Jesus gave these teachings to the disciples as a group. He knew that they would need to support one another in their search for the kingdom of heaven, and that they would need to help one another resist the temptation to worry over the future. Jesus was teaching the disciples what it would mean for them to be the Church. They would need to protect one another from anxiety and honor the true desires of each other’s hearts. We are still called to be a people, a community, that prays, “May your kingdom come” and “Give us today our daily bread” and “Satisfy me with your unfailing love.” When the Church’s heart is set on seeking the kingdom of heaven, when that’s our first priority, those of us who show up on any given week struggling to trust God’s provision or struggling to be brave with our longings can be held and supported and re-oriented by the strength of the Body. But if as a group we are anxious, if as a community we are worried about what we will eat and what we will wear and what tomorrow will bring, then we lose the ability to help each other.

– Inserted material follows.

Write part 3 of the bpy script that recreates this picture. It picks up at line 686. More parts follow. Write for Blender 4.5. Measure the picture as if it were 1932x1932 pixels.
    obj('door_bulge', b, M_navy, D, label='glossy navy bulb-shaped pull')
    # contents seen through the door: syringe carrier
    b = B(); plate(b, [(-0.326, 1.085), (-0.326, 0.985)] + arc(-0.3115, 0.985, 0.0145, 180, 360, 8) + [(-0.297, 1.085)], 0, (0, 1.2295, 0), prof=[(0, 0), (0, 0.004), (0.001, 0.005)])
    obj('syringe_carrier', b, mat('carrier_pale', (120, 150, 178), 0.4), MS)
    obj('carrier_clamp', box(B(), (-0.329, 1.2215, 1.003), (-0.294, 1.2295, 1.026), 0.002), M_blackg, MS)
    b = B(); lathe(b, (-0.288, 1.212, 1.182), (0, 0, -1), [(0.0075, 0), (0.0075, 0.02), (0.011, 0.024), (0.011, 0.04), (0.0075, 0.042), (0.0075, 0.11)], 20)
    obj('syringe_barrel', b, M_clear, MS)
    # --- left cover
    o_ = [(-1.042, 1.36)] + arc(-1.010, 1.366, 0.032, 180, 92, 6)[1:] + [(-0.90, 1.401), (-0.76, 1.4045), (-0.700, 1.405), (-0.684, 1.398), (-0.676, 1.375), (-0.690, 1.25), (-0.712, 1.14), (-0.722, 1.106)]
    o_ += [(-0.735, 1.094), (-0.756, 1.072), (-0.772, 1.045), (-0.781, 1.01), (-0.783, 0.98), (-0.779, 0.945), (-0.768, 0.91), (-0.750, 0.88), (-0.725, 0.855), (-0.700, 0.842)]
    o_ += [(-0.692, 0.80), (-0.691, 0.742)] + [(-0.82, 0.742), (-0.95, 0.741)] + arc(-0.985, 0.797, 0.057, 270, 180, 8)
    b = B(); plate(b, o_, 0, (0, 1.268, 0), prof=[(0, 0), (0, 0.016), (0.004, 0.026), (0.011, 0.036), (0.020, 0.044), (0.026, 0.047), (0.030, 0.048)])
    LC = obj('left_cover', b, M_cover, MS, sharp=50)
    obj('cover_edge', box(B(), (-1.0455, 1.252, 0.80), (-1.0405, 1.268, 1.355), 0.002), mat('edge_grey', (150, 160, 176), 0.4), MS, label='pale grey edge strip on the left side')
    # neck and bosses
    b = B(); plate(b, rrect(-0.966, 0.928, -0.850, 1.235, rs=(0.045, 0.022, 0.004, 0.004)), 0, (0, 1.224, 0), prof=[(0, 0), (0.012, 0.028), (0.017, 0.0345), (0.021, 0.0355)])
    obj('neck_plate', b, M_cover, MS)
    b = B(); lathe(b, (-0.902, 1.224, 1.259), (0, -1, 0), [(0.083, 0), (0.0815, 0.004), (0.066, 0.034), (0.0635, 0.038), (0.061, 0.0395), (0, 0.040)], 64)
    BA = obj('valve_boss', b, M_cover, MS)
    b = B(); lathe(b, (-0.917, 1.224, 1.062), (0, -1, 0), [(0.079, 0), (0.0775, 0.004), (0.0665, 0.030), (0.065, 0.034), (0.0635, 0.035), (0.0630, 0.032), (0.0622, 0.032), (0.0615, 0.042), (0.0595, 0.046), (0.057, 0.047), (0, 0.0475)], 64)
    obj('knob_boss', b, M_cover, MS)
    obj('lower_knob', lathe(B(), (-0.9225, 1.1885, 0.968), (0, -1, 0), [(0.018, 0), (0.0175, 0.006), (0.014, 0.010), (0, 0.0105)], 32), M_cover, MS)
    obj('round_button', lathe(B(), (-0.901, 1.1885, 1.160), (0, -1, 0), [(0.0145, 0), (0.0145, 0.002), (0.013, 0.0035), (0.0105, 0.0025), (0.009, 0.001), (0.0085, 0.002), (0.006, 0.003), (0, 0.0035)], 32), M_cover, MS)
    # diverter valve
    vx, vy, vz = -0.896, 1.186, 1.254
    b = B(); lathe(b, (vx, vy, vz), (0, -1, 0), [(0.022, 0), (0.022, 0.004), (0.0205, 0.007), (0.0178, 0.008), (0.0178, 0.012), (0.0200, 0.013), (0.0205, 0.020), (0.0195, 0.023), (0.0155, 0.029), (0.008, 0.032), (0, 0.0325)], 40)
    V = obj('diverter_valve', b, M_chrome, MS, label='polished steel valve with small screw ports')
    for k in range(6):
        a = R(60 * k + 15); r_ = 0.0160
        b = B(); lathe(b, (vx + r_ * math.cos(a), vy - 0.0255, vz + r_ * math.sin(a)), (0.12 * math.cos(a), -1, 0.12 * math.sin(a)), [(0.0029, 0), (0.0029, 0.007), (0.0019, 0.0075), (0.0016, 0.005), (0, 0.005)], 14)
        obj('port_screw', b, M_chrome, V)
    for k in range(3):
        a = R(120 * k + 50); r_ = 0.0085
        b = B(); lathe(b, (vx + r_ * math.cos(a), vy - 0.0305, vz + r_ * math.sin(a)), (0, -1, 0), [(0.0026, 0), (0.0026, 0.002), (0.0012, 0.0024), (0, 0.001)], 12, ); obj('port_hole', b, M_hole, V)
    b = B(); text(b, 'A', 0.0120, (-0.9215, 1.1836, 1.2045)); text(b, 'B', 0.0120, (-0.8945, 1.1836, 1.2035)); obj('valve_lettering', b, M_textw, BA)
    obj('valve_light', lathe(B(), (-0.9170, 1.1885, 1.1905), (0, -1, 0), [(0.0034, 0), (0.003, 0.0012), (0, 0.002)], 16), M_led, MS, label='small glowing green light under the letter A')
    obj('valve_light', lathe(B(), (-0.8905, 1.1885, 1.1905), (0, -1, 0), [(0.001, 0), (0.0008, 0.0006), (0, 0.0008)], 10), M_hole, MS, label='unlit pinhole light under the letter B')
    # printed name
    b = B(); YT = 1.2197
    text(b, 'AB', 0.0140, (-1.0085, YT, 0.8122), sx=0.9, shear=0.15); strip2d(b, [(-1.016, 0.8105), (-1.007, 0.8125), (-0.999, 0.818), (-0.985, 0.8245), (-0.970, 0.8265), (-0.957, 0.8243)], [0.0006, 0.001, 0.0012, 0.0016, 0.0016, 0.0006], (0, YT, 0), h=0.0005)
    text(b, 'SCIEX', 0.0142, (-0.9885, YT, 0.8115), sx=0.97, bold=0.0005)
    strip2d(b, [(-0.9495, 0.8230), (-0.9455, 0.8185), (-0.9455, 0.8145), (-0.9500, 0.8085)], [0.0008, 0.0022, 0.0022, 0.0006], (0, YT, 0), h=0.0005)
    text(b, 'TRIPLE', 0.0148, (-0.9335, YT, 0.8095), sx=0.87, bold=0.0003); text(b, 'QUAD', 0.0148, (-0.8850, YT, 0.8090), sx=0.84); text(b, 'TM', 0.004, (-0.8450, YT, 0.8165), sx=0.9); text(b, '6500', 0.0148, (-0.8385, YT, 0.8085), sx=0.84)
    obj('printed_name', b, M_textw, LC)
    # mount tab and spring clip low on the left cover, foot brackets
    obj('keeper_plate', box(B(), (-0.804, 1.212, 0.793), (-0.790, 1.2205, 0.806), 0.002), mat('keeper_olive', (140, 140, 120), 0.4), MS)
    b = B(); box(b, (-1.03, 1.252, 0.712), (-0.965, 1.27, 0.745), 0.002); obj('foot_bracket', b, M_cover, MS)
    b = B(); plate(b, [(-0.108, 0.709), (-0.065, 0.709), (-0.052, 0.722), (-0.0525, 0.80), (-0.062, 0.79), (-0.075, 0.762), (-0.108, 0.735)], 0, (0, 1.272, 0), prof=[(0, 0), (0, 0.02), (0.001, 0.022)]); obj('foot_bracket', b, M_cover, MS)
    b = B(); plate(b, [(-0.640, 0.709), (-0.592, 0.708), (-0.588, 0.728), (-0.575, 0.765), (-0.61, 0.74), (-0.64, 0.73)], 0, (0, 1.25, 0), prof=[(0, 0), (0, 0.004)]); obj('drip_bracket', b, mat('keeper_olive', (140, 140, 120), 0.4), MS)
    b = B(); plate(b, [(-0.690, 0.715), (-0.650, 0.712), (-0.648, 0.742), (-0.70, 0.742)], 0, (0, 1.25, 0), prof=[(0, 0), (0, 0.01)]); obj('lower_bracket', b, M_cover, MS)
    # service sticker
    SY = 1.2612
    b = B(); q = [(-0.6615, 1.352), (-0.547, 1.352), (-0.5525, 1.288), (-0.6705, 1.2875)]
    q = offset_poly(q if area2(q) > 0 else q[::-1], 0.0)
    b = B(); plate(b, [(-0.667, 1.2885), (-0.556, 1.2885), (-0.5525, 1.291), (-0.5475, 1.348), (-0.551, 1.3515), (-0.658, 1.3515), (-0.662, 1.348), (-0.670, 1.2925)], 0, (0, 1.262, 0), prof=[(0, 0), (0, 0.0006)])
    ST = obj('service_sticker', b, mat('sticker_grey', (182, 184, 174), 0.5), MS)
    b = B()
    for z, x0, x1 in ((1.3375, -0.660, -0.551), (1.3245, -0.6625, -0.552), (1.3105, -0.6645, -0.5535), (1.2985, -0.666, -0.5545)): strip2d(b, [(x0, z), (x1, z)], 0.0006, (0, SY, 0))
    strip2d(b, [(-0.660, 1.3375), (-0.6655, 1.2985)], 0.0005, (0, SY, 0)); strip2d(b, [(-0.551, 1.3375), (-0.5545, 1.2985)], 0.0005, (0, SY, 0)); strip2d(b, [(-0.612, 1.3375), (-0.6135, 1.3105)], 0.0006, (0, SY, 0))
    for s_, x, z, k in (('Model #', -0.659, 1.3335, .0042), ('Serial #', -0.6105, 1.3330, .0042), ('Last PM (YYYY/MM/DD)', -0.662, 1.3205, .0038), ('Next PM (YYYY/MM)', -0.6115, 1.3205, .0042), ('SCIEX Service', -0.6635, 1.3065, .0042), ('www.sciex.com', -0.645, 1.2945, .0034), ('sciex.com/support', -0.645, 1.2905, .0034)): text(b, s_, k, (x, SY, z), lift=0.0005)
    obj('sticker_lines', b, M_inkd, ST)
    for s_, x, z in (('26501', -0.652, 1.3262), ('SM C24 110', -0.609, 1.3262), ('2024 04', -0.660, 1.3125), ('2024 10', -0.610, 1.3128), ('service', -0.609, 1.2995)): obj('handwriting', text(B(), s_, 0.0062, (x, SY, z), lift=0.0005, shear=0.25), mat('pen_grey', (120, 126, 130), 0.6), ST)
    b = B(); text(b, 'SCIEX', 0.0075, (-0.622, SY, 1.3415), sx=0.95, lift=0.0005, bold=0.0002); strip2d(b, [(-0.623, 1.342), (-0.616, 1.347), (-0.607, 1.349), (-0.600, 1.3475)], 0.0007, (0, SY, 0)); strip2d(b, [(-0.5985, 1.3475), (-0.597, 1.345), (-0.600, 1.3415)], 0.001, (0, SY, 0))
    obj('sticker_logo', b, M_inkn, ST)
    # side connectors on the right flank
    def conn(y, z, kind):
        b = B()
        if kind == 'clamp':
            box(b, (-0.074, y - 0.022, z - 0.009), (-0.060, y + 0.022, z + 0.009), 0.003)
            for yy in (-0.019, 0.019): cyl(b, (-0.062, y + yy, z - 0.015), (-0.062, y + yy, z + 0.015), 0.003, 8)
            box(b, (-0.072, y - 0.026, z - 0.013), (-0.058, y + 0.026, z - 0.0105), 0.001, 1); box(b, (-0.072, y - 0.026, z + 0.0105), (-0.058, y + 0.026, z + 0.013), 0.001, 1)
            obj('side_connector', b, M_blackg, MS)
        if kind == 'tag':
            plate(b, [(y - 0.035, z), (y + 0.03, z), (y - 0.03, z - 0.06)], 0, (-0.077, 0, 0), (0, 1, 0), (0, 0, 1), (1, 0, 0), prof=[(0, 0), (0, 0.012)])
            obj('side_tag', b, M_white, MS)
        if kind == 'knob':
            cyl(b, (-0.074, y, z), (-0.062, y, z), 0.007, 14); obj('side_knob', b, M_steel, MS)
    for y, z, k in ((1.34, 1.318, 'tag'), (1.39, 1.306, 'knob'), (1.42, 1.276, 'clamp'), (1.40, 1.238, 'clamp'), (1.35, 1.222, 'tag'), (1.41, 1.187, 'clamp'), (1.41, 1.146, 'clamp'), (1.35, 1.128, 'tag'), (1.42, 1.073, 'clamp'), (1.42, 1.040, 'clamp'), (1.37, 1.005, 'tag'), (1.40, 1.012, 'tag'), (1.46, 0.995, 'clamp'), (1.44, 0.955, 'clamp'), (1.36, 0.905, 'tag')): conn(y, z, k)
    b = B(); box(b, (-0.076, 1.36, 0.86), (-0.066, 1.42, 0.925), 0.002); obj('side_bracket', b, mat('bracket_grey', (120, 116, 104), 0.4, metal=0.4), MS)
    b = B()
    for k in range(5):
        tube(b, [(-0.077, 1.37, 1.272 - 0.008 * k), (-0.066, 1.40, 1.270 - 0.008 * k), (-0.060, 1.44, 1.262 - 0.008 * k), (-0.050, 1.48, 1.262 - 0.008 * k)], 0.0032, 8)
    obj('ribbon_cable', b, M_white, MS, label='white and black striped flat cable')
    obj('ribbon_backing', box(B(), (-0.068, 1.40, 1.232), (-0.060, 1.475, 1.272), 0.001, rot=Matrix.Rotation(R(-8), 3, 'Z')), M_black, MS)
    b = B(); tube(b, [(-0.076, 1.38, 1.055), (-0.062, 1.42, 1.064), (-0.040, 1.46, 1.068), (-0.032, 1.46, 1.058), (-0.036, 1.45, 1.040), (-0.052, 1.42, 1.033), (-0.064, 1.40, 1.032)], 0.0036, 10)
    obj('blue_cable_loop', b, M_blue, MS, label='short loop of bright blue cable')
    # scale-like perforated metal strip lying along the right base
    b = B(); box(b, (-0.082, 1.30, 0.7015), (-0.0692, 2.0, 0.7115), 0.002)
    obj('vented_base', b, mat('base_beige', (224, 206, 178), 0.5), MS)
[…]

I’d like to end today with a poem by Denise Levertov called ‘In Whom We Live and Move and Have Our Being.’ Her poem affirms that God is all around us, that we are encompassed by God’s loving presence, and that, if we would just let ourselves, we could fly like the birds do, like the saints do, like those who “seek first” do.
‘In Whom We Live and Move and Have Our Being’
Birds afloat in air’s current,
sacred breath? No, not breath of God,
it seems, but God
the air enveloping the whole
globe of being.
It’s we who breathe, in, out, in, the sacred,
leaves astir, our wings
rising, ruffled – but only the saints
take flight. We cower
in cliff-crevice or edge out gingerly
on branches close to the nest. The wind
marks the passage of holy ones riding
the ocean of air. Slowly their wake
reaches us, rocks us.
But storm or still,
numb or poised in attention,
we inhale, exhale, inhale,
encompassed, encompassed.[1]
In the name of God the Father, God the Son, and God the Holy Spirit. Amen.
[1] Denise Levertov, Collected Poems, eds. Paul A. Lacey and Anne Dewey (New York: New Directions, 2013), 961.